| PROBLEM REQUIREMENTS |
Repeat every line, exactly, from the very first through the one where "sin, cos = math.sin, math.cos" appears. Add nothing else.

| DATA EXCERPT |

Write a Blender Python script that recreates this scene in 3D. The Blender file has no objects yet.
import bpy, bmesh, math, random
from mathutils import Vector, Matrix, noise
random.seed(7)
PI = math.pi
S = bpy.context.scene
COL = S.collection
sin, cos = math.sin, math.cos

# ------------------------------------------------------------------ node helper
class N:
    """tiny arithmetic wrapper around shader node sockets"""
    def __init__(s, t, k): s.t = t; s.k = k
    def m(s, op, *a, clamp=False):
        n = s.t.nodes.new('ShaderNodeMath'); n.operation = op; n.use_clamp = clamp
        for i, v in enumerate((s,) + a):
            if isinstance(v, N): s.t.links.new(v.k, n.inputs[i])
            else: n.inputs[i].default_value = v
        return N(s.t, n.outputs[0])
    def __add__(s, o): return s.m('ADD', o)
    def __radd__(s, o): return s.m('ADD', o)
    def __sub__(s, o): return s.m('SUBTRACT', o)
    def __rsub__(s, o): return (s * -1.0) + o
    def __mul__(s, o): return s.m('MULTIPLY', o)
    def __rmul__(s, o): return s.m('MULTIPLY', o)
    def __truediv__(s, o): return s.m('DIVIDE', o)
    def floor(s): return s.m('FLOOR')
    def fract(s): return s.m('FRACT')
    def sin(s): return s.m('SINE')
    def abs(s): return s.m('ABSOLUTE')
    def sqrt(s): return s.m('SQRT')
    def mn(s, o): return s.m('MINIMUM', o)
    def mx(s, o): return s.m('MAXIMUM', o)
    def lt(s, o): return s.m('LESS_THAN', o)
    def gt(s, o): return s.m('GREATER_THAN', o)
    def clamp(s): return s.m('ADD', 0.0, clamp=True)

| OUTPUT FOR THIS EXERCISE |
Write a Blender Python script that recreates this scene in 3D. The Blender file has no objects yet.
import bpy, bmesh, math, random
from mathutils import Vector, Matrix, noise
random.seed(7)
PI = math.pi
S = bpy.context.scene
COL = S.collection
sin, cos = math.sin, math.cos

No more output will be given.